Mis maestros no son mitos, son hombres y mujeres. Eugenio Barba es un joven de setenta y tantos años con el que imagino mundos teatrales mejores. Salvador Távora, un trabajador de la cultura. Un artista de clase al que hace demasiado tiempo que no abrazo personalmente, que me hizo crecer mucho, simplemente porque vi sus trabajos, porque los critiqué y porque después llevamos nuestros sueños al escenario, yo como productor, él como director. “Pasionaria, no pasarán”, a partir de un texto de Ignacio Amestoy, al que tanto y por tantas cosas admiro, quiero, y tengo que agradecerle su generosidad. Luis Molina sigue soñando desde La Veleta, con su CELCIT, un instrumento imprescindible para concebir una idea de una Iberoamérica teatral y tan olvidado, y al que voy a ir a ver un día de estos para seguir la conversación que dejamos hace unos meses. O como no voy a mandar mi más grande homenaje a Alfonso Sastre. Hasta sé que José Monleón ha influido mucho en el hombre de teatro que intento ser.
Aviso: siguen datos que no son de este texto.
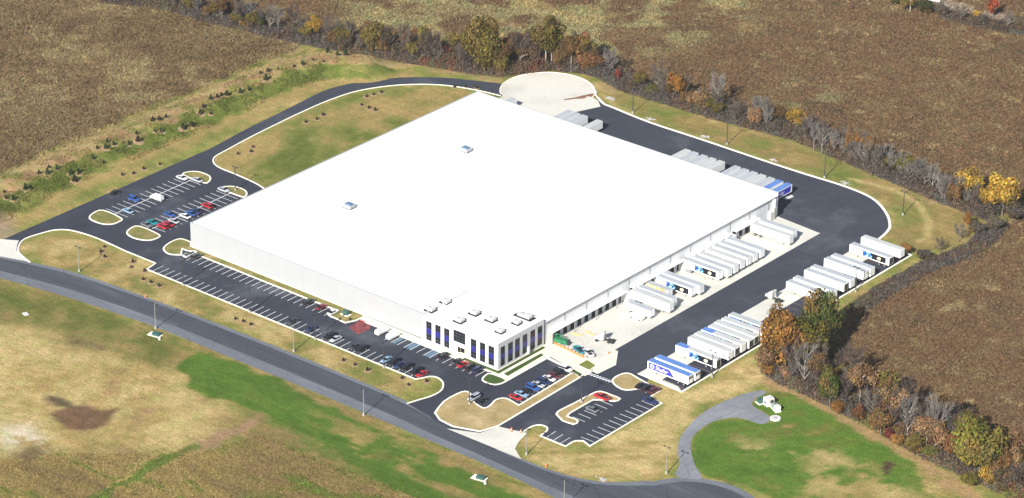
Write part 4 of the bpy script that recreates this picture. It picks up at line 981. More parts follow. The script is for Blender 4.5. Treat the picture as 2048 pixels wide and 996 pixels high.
def car(x, y, heading, kind, colour, label, group=None, z=0.036):
    """heading: direction the nose points, degrees"""
    d = car_meshes(kind, colour); L = KINDS[kind]['L']
    o = empty('pickup_truck' if kind == 'pickup' else ('van' if kind == 'van' else 'car'), (x, y, z), R(heading + 180 + random.uniform(-1.5, 1.5)))
    tag(o, label, {'pickup': 'pickup', 'van': 'van'}.get(kind, 'car'), group)
    link('body', d['body'], o); link('windscreen', d['windscreen'], o); link('rear_window', d['rear_window'], o)
    link('side_window', d['side_window'], o); q = link('side_window', d['side_window'], o); q.scale = (1, -1, 1)
    for s in (-1, 1):
        for fx in (-.31 * L, .29 * L): link('wheel', d['wheel'], o, (fx, s * (KINDS[kind]['W'] - .1), 0))
        q = link('headlight', d['headlight'], o); q.scale = (1, s, 1); q = link('tail_light', d['tail_light'], o); q.scale = (1, s, 1)
    return o
G1 = 'cars in the west lot'; G2 = 'cars in the front lot row by the building'; G3 = 'cars in the front lot row by the road'; G4 = 'cars in the south lot'; G5 = 'cars in the south-east lot'
sx = lambda k: 9.12 + S * (k + .5)
snap = lambda x, o: o + S * (math.floor((x - o) / S) + .5)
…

José Pedro Carrión está aparentemente lejos de mi concepción del teatro y la interpretación, pero me ha enseñado tanto desde la escena y cuando discrepo con él es para aprender de su legado vital y teatral. De su intento de instaurar una metodología universal, ecuménica de al arte de actuar. Porque esto del teatro es algo tan importante, tan trascendente, que lo hacen personas. Hombres y mujeres que desde su oficio van construyendo un legado, un imaginario para los otros hombres y mujeres de hoy y de mañana. A todos, a los mencionados y a los que ahora no acuden a mi paseo, decirles que sin ellos o ellas, no sería nada más que un engreído actorzuelo mendigando papelitos en las series televisivas. O ni eso. Un representante zascandil. O un productor de churros escénicos. Gracias a todos ellos entendí que esto de las Artes Escénicas es mucho más que un aplauso, un contrato o un titular, que es una vida, una forma de vida, y la construcción de un bien común. Mi homenaje a todos los que hacen Teatro.